* **Recorded information**
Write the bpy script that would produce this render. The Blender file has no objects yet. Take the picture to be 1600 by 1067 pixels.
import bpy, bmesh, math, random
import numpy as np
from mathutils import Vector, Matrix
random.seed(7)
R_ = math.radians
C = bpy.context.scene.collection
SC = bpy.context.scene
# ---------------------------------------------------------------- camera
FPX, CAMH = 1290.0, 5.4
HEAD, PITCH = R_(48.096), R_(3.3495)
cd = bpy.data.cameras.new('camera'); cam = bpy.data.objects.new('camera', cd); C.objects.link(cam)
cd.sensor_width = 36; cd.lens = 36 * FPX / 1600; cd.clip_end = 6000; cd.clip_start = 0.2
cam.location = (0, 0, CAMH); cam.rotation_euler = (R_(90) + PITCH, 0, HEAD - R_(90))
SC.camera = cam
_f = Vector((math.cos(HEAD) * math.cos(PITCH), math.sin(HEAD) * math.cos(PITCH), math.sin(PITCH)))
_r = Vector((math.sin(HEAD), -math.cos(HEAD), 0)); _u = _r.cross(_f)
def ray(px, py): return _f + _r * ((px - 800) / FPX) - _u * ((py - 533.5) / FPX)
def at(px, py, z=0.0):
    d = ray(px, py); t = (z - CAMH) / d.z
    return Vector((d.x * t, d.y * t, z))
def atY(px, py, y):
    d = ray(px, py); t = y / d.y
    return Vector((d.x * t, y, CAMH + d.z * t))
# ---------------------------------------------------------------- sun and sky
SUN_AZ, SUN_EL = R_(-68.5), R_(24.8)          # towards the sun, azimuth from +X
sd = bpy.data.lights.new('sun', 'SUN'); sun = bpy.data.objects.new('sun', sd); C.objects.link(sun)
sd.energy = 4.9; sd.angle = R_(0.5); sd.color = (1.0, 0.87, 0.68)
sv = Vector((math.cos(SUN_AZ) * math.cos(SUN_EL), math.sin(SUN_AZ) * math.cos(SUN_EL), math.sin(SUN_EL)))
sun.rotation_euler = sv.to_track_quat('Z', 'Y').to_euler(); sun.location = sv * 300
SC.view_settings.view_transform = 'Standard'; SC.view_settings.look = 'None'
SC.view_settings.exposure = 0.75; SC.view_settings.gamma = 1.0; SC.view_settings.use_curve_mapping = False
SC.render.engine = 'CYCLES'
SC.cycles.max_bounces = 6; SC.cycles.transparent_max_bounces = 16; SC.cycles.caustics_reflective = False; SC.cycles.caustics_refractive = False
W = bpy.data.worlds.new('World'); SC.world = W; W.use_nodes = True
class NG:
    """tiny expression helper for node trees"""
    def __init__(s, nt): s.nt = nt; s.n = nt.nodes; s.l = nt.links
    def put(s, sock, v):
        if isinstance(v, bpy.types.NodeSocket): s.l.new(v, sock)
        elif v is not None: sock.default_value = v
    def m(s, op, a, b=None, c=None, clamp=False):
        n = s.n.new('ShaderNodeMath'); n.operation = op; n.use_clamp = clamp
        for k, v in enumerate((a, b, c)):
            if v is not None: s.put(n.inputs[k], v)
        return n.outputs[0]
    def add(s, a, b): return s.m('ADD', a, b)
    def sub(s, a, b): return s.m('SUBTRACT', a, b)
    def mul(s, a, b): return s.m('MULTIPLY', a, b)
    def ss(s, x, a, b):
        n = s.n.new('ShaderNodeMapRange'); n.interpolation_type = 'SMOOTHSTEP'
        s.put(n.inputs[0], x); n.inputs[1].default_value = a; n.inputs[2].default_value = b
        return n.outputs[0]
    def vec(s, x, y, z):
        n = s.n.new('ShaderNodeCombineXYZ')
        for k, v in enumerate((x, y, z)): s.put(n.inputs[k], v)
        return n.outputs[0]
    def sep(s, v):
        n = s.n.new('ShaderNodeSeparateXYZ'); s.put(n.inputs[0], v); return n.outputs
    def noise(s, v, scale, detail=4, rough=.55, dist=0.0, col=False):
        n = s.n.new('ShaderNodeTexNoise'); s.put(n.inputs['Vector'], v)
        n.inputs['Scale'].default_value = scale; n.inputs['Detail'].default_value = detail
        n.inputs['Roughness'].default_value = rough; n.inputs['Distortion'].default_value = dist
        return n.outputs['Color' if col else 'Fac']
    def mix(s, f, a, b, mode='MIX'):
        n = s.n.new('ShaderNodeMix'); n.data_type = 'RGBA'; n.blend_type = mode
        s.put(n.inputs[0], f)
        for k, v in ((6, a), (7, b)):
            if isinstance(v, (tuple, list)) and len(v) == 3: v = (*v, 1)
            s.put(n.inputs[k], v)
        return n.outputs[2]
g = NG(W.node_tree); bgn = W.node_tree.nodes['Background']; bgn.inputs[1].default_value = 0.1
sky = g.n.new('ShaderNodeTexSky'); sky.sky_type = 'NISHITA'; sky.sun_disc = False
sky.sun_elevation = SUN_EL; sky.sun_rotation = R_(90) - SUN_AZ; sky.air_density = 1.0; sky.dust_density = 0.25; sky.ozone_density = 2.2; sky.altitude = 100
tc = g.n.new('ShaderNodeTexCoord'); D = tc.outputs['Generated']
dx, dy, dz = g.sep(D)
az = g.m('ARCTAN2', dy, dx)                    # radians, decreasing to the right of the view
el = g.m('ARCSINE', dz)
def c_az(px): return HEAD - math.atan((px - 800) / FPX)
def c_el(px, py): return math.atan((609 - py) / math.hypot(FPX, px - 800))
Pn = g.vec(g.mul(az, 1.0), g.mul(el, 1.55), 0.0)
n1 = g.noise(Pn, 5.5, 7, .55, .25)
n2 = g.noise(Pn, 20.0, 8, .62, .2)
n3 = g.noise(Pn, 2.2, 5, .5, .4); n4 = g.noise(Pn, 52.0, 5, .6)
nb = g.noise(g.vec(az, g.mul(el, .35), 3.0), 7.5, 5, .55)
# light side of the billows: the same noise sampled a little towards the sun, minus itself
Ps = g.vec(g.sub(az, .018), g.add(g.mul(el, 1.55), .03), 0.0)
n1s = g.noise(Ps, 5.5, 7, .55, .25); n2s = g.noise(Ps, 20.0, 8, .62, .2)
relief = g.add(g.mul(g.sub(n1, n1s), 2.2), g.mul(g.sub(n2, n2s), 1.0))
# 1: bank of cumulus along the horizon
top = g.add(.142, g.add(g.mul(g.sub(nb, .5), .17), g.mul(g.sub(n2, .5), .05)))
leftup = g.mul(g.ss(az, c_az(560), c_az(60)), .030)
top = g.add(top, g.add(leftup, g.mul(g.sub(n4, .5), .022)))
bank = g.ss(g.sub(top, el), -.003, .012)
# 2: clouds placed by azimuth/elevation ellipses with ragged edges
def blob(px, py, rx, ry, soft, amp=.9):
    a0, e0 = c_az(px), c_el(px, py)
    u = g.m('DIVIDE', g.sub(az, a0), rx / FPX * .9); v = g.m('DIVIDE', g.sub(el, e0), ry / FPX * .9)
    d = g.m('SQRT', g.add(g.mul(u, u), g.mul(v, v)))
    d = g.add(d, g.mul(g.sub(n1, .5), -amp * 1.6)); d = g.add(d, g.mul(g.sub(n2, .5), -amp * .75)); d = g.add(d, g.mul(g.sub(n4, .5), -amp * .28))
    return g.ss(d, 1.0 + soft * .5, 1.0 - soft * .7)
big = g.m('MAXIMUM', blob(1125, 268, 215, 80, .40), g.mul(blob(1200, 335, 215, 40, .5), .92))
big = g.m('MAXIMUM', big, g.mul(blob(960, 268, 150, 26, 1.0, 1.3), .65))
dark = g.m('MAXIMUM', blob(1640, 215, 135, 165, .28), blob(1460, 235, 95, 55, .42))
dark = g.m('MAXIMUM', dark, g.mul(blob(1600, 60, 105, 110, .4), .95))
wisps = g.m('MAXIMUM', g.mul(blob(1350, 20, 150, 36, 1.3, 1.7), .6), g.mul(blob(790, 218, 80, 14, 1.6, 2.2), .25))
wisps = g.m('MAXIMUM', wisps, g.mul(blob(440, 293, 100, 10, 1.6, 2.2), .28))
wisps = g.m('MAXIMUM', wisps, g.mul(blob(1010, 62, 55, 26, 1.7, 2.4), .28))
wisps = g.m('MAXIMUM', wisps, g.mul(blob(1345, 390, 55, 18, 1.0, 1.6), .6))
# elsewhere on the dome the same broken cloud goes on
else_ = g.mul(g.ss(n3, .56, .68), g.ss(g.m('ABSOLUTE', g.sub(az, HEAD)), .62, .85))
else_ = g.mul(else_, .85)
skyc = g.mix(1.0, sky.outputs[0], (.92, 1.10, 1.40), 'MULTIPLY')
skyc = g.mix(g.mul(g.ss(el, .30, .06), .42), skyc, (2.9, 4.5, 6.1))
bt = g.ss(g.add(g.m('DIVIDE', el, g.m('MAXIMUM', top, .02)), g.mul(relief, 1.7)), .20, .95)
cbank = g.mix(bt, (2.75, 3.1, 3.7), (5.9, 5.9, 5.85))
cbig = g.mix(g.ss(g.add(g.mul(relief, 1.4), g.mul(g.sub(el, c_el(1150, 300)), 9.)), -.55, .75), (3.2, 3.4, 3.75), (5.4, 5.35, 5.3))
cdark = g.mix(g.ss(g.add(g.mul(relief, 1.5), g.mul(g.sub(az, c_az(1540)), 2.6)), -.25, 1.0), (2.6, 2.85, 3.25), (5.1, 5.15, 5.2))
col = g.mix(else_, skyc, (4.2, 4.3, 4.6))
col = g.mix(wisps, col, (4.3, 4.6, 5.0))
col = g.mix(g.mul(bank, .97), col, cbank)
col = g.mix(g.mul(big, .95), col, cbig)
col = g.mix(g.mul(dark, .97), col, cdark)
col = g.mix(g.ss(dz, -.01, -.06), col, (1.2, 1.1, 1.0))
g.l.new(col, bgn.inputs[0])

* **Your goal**
Copy every line above that includes the string "render".

* **Task answer**
Write the bpy script that would produce this render. The Blender file has no objects yet. Take the picture to be 1600 by 1067 pixels.
SC.render.engine = 'CYCLES'